Senada, pengurus harian YLKI Agus Suyatno memberi beberapa catatan kepada pemerintah terkait kenaikan harga BBM jenis Pertalite, Pertamax, dan Solar.

Di tengah kenaikan tersebut, Agus menyatakan pemerintah harus menjamin rantai pasok komoditas pangan tidak terdampak secara signifikan. Sementara jalur-jalur distribusi harus lebih sederhana dan lancar.

"Agar tidak jadi kedok menaikkan harga bahan pangan. Jangan jadikan kenaikan BBM sebagai aji mumpung menaikkan komoditas pangan dan lainnya tanpa kendali," tegas Agus kepada Liputan6.com.

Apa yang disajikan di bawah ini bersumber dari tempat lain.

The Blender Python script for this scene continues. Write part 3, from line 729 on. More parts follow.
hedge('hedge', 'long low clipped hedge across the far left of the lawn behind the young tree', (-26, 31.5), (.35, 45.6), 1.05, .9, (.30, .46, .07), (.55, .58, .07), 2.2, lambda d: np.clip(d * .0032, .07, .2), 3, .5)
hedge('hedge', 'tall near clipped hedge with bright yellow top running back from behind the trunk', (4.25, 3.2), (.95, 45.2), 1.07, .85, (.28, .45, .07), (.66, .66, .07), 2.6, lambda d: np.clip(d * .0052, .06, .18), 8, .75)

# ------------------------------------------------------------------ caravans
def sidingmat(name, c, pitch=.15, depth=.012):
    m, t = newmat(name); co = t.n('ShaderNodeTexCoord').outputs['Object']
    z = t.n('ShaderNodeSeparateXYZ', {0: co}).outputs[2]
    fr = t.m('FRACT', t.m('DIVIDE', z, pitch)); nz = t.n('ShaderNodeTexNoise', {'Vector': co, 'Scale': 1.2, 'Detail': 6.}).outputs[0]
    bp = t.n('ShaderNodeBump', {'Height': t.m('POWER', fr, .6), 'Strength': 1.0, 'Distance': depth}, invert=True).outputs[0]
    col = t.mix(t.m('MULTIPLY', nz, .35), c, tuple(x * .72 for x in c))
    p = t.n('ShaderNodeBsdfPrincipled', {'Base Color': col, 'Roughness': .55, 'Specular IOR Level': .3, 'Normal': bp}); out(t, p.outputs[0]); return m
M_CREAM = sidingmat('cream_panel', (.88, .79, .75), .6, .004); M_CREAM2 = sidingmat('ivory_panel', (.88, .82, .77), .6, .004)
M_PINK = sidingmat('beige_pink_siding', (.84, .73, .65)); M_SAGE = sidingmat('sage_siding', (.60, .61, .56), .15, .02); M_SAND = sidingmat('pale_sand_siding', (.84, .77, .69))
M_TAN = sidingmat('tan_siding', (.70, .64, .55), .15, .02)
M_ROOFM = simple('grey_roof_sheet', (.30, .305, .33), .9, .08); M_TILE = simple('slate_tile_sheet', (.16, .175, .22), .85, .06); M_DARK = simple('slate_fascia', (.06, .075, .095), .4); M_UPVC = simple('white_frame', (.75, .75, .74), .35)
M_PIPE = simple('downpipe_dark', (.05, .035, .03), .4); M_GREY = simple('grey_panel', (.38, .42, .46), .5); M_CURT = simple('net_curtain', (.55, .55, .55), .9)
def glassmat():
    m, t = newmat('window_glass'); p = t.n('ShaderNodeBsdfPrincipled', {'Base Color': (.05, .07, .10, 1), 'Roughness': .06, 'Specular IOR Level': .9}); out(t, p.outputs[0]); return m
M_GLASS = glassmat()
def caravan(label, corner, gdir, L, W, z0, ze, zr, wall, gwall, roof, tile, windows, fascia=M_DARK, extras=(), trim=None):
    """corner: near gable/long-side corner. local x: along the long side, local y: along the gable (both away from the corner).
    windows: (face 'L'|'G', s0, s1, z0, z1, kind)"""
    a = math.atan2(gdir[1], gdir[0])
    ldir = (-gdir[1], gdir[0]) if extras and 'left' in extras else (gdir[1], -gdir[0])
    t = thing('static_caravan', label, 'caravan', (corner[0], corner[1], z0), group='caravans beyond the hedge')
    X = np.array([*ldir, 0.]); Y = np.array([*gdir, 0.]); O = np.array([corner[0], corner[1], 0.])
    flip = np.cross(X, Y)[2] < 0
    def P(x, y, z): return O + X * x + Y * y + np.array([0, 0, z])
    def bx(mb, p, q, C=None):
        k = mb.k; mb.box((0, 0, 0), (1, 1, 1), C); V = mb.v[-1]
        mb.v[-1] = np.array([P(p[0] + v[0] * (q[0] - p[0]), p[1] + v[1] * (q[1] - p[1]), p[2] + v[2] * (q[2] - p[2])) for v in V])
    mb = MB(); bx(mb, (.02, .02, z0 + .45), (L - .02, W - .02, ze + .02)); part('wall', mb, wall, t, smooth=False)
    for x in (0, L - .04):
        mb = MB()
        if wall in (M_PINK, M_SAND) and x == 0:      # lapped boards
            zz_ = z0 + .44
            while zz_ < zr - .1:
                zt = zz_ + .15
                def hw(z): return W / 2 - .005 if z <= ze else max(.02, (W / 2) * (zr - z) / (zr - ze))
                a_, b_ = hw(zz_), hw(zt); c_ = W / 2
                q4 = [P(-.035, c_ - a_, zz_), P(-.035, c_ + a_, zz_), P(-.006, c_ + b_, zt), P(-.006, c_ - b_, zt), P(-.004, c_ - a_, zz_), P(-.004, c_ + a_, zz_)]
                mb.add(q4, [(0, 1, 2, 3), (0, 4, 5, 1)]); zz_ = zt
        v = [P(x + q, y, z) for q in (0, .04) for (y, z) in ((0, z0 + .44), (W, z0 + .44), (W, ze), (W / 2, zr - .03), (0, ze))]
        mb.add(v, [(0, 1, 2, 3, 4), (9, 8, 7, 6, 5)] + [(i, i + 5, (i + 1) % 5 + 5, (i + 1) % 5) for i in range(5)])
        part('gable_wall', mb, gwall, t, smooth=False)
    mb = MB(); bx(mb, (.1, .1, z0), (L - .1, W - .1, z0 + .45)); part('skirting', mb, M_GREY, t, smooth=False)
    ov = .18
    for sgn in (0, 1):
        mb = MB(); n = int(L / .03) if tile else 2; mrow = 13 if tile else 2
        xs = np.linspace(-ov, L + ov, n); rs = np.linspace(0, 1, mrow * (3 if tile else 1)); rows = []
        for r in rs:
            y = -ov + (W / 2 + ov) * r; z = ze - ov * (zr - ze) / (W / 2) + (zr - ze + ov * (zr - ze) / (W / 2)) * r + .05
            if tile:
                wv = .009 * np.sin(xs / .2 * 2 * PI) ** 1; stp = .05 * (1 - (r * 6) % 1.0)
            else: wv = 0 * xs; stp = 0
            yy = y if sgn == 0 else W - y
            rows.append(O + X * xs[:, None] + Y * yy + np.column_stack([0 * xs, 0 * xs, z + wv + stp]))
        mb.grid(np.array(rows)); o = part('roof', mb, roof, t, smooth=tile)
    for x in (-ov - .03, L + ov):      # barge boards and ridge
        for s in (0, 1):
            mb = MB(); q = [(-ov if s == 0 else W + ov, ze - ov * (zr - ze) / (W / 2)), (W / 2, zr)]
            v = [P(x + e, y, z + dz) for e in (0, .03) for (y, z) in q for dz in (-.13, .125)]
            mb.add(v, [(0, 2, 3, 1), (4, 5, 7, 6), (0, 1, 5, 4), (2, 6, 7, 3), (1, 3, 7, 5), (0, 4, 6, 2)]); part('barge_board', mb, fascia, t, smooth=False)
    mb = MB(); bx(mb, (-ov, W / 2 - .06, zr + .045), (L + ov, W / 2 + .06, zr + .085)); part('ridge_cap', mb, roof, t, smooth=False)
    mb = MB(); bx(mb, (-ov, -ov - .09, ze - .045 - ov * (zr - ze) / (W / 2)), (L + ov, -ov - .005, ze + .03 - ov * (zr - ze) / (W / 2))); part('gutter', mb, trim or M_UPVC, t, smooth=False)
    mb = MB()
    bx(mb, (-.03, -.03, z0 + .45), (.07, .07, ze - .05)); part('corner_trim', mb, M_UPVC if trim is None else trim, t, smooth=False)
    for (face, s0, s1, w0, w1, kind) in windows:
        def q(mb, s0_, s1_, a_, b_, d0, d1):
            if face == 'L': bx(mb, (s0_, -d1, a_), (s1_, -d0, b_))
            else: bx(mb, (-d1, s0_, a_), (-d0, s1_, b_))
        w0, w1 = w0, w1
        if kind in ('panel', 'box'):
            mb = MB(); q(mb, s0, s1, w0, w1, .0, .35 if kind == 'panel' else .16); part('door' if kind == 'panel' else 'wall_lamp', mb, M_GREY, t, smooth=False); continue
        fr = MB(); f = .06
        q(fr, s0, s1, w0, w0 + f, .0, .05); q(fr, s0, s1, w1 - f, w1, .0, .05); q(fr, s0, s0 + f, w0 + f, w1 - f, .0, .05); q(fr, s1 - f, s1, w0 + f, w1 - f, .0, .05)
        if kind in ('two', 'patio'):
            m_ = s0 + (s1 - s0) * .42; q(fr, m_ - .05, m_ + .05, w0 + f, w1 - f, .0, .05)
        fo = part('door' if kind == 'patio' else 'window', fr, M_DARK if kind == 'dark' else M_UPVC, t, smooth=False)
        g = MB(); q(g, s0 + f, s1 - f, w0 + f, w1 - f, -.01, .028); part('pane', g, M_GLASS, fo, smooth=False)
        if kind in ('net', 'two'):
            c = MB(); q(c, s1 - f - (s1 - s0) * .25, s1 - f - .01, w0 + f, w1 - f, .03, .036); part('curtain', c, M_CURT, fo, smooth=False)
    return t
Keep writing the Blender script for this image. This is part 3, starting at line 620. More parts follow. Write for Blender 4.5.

Lebih lanjut, ia juga mewajibkan pemerintah pusat dan daerah agar tetap memberikan subsidi pada angkutan umum, atau insentif lainnya. Sehingga kalau pun tarif angkutan umum mengalami kenaikan paska kenaikan harga BBM, tidak terlalu tinggi.

"Tingginya kenaikan angkutan umum, justru akan kontraproduktif bagi nasib angkutan umum itu sendiri. Sebab, akan ditinggalkan konsumen dan berpindah ke sepeda motor," ungkapnya.

 


Reformasi Subsidi BBM

Petugas SPBU melayani pengisian BBM di SPBU Jakarta, Minggu (10/2). Harga Dex diturunkan dari Rp 11.750 menjadi Rp 11.700 per liter. (Liputan6.com/AnggaYuniar)

Agus menilai, kenaikan harga BBM harus diikuti upaya mereformasi pengalokasian subsidi BBM. Artinya, penerima subsidi BBM benar benar pada masyarakat yang berhak, by name by address.

"Menurut kajian Bank Dunia, 70 persen subsidi BBM tidak tepat sasaran, karena dinikmati kelompok menengah ke atas. Fenomena ini tidak boleh dibiarkan," kecam dia.

Di sisi lain, pemerintah harus punya skenario terkait harga minyak mentah dunia. Misal, dengan menyiapkan dana tabung minyak atau oil fund.

"Dengan dana ini, jika harga minyak mentah sedang turun, maka selisihnya bisa disimpan. Jika harga minyak mentah sedang naik, maka tidak serta merta harga BBM di dalam negeri harus naik," teramg dia.

"Pemerintah harus melakukan skala prioritas dalam pengalokasian dana APBN. Dengan demikian keseimbangan dana APBN tidak mengalami bleeding," pungkas Agus.